Тогда в старину между женихом и невестой происходил обряд разувания, очень древний, дошедший к русским из времен язычества. Он состоял в том, что жена в знак покорности должна была снять с мужа сапоги. В одном из сапог была монета. Если ей удавалось снять прежде тот сапог, в котором была монета, это значило, что ей будет счастье; в противном случае значило, что ей придется угождать мужу и разувать. При этом муж в знак своей власти ударял будущую спутницу своей жизни по спине плетью, полученной от тестя.

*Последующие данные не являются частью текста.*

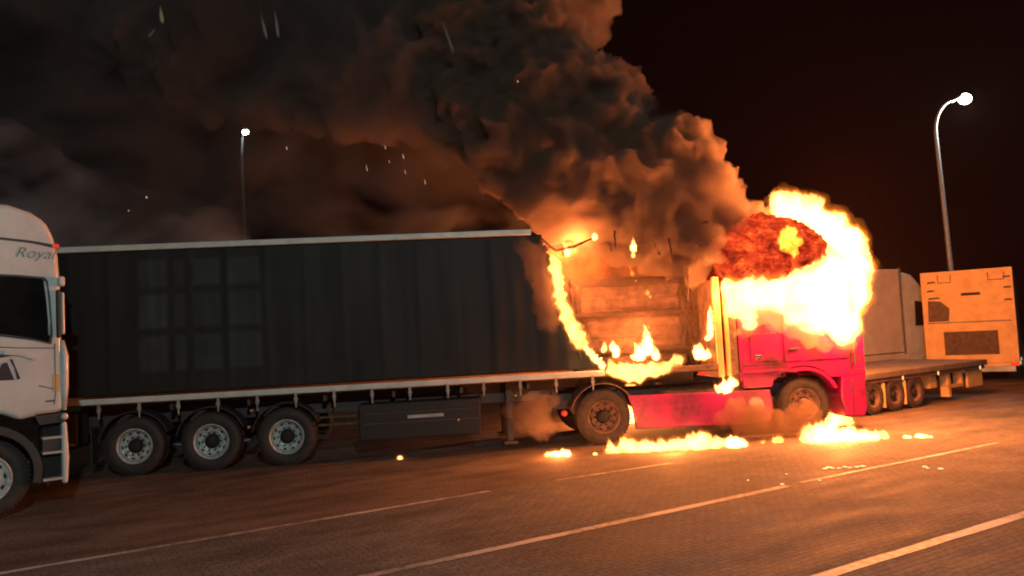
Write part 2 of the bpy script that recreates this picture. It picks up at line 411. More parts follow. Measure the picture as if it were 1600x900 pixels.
# roof rail, broken where the roof has burnt away
def rail(u0, u1, z0, z1, v0, v1, name, m, bevel=0.012):
    return link(name, B(((u0, v0, z0), (u1, v1, z1))), m, tr, bevel=bevel)
rail(UR, 7.02, 3.865, 3.965, -0.035, 0.06, 'roof_rail', 'white_rail')
rail(UR, 10.2, 3.865, 3.965, WID-0.06, WID+0.035, 'roof_rail', 'rust')
rail(UR, 8.22, 1.245, 1.345, -0.045, 0.03, 'side_rail', 'white_rail')
rail(8.222, UF, 1.24, 1.34, -0.03, 0.03, 'side_rail', 'rust', 0.01)
rail(UR, UF, 1.245, 1.345, WID-0.03, WID+0.045, 'side_rail', 'rust')
bm = bmesh.new()
nu = 60
for i in range(nu):
    for j in range(8):
        q = []
        for (a, c) in ((i, j), (i+1, j), (i+1, j+1), (i, j+1)):
            u = UR + (7.0-UR)*a/nu; v = 0.06 + (WID-0.12)*c/8
            q.append((u, v, 3.945 - 0.03*sin(pi*c/8) - 0.01*abs(sin(u*2.6))))
        bm.faces.new([bm.verts.new(p) for p in q])
link('roof_sheet', bm, 'grey_side', tr)
bm = bmesh.new()
for u in (7.6, 8.5, 9.4, 10.2): tube(bm, [(u, 0.08, 3.55 - 0.2*random.random()), (u + 0.1, 0.8, 3.75), (u, 1.6, 3.8), (u, 2.42, 3.88)], 0.025, 6)
link('roof_bow', bm, 'char', tr)
bm = bmesh.new()   # broken length of roof rail hanging over the hole
a, c = UZ(868, 392), UZ(926, 372)
tube(bm, [(7.02, 0.0, 3.9), (7.2, 0.0, 3.78), (a[0], -0.02, a[1]), ((a[0]+c[0])/2, -0.04, (a[1]+c[1])/2 - 0.04), (c[0], 0.02, c[1])], [0.035, 0.03, 0.022, 0.03, 0.015], 7)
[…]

Когда молодые были в сеннике, а гости пировали в комнате, около сенника ходил или ездил ясельничий с обнаженным мечом для предохранения от всякого лиходейства. По прошествии некоторого времени отец и мать посылали дружку узнать о здоровье новобрачных; если жених через дверь отвечал, что он в добром здоровье, это значило, что между ними доброе совершилось, и тысяцкий тотчас посылал к родителям невесты сказать, что новобрачные в добром здоровье; дружка за это получал подарки, и все свадебные гости отправлялись в сенник кормить новобрачных. Как жених, так и невеста ничего не ели в тот день; теперь пищей для них была та самая курица, которую дружка прежде их уносил в сенник, обернувши скатертью; кроме этого символического блюда давали еще и другие кушанья. На царских свадьбах государя кормили перед сенником в сенях, а царицу в самом сеннике. Взявши курицу, новобрачный должен был, по старинному обряду, отломить у нее ножку и крыло и бросить через плечо назад. По другим известиям, этот обряд совершался перед положением в постель. Во время кормления новобрачных муж подавал гостям вино, и все пили с поздравлениями. Потом новобрачных снова укладывали в постель, а гости возвращались в прежнюю комнату и продолжали веселиться; тогда веселие часто переходило в оргию и нередко забывались всякие приличия. Музыки не было; только трубили в сурны, били в бубны и накромы.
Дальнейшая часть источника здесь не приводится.